Traité simplifié européen : entre prudence et déception

par Henry Moreigne
mercredi 27 juin 2007

L’accord trouvé lors du sommet des chefs d’Etat et de gouvernement européens de Bruxelles le week-end dernier a permis de sauver, pour un temps, les meubles de la maison Europe. Certes, la chancelière allemande est parvenue à arracher in extremis un compromis sur le contenu du traité destiné à remplacer le traité constitutionnel européen (TCE), mort-né suite à son rejet voici deux ans par la France et les Pays-Bas. Il reste pourtant à faire l’autre moitié du chemin, toute aussi délicate : rédiger le texte.

Officiellement, on a évité la crise. “Nous avons pu nous extraire de la phase d’arrêt et de réflexion pour jeter les bases d’un nouveau traité”, a déclaré Angela Merkel après l’annonce d’un accord. La Chancelière souhaite l’organisation au plus vite, dès cet été, d’une conférence intergouvernementale en vue de la signature du “traité réformateur”. L’ouverture de cette conférence pourrait se faire même en l’absence de certains Etats, l’unanimité des Etats membres n’étant requise que pour l’adoption du traité.

En témoin extérieur avisé, Valéry Giscard d’Estaing a manifesté, sur les ondes de France Inter le 27 juin, sa prudence pour ne pas dire sa réserve sur le résultat obtenu. “On a évité la crise mais, sur le fond, il faut attendre la sortie du texte pour voir si le résultat correspond aux attentes”.

L’ancien président de la Convention à l’origine du TCE a rappelé que l’accord trouvé résulte d’un compromis entre trois positions. Les maximalistes, notamment les Allemands, qui voulaient achever le processus de ratification de la Constitution, déjà ratifiée par 18 pays.

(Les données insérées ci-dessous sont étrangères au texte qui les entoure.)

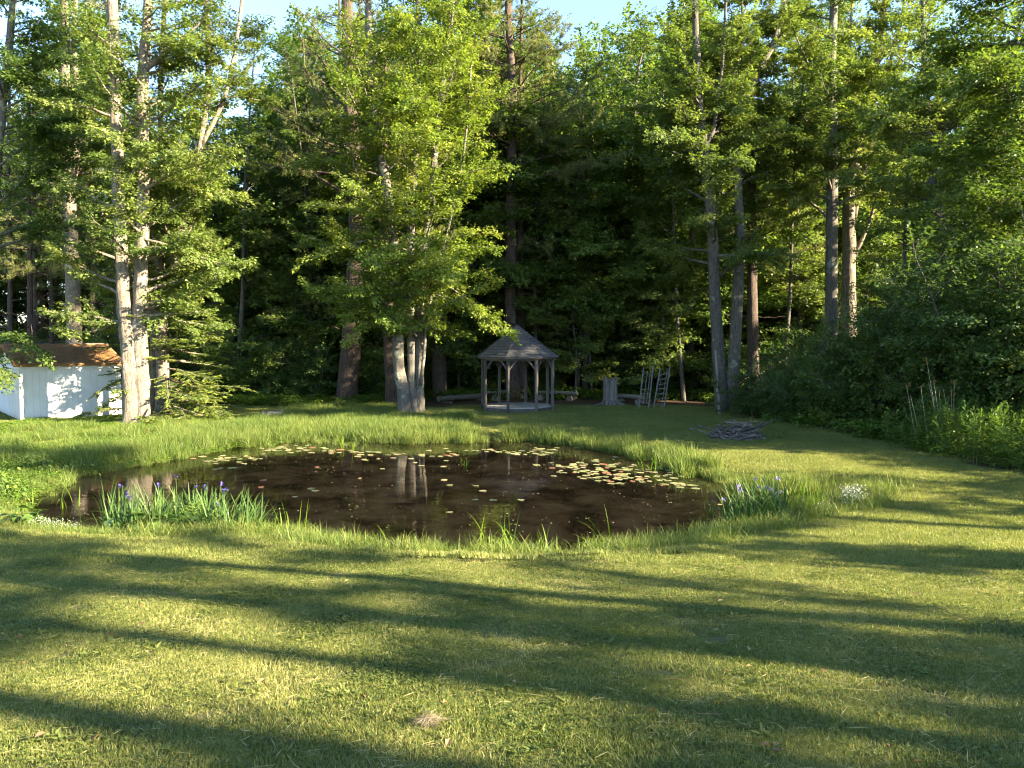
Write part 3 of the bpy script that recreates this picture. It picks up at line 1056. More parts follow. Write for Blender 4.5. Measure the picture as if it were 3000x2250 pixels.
# ---------------------------------------------------------------- woodland behind: shared tree kinds, each tree an object of its own
KINDS = []
for k in range(5):
    t = Tree(100 + k)
    H = [15, 17, 13, 19, 16][k]
    S = np.array([[0, 0, -0.2], [.2, .1, H * .3], [-.1, .2, H * .6], [.2, 0, H]])
    S[:, :2] += t.rng.normal(0, .25, (4, 2)) * np.linspace(0, 1, 4)[:, None]
    P, Rr = t.stem(S, 0.17 + 0.02 * k, 0.05, 16, 8, 0.15)
    t.leafed_stem(P, Rr, 38, [.22, .3, .12, .35, .2][k], [4.6, 4.2, 4.4, 4.8, 4.0][k], (0, 42), step=0.34)
    t.broad_leaves(52000, 0.14, lat=0.24)
    KINDS.append(t.meshes('woodland_tree', (0, 0, 0), MAT['bark_dark'], MAT['forest']))
for k in range(3):
    t = Tree(120 + k)
    H = [19, 16, 21][k]
    P, Rr = t.stem(np.array([[0, 0, -0.2], [.1, .1, H * .5], [0, 0, H]]), 0.26, 0.03, 16, 9, 0.2)
    for w in range(14):
        tt = 0.28 + 0.7 * w / 14
        i = int(tt * 15)
        for q in range(5):
            a = q * 1.26 + w * 0.8 + t.rng.normal(0, .2)
            e = R(t.rng.uniform(-8, 14))
            t.branch(P[i], (math.cos(a), math.sin(a), math.sin(e)), 3.6 * min(1, (1 - tt) * 1.4 + .2) * t.rng.uniform(.6, 1.1), .035, step=.32, tw_len=.8, start=.35)
    t.needles_tuft(9.0, L=.2, W=.026, k=8)
    KINDS.append(t.meshes('woodland_pine', (0, 0, 0), MAT['bark_pine'], MAT['pine']))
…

Les Français, emmenés par leur volontariste président, qui souhaitaient sortir de l’impasse à tout prix. Les Anglais dont l’unique souci était d’empêcher toute avancée dans l’intégration européenne.

Au final, il semblerait que ce soit bien ces derniers qui soient les plus gagnants dans l’accord trouvé. Telle une bouteille à moitié pleine ou à moitié vide, c’est selon, l’accord trouvé repose tout à la fois sur une avancée et un recul. L’avancée, c’est le fait que le futur traité devrait reprendre pratiquement les neufs aménagements institutionnels proposés par le TCE mais seulement ceux-ci. La marche arrière est incarnée par le recul de l’esprit européen, l’abandon des symboles de l’Union et l’isolement de la Grande-Bretagne.

Selon VGE, l’Union européenne se trouve à un tournant de son histoire, tiraillée entre une inexorable marche en avant et un repli sur des simples fonctions de marché intérieur, la vision britannique. Le rejet de l’idée d’une représentation diplomatique de l’Union est à ce titre symbolique du refus de faire de l’Europe un acteur international. L’ancien président français souhaite un éclaircissement de la situation : ” Il va falloir tirer les conséquences de la position anglaise. Il faut donc lui trouver un statut particulier avec une position d’exception pour ne pas décourager la volonté d’intégration des autres pays.”

Encore et toujours la perfide albion. Celle que le général de Gaulle considérait déjà comme le cheval de Troie des Américains dans la construction européenne. Déjà intégrée militairement dans le dispositif de défense des Etats-Unis, la Grande-Bretagne, qui a refusé l’euro tout en exigeant depuis le début de l’aventure européenne un traitement particulier, apparaît de plus en plus et irrésistiblement tournée vers le grand-frère anglo-saxon.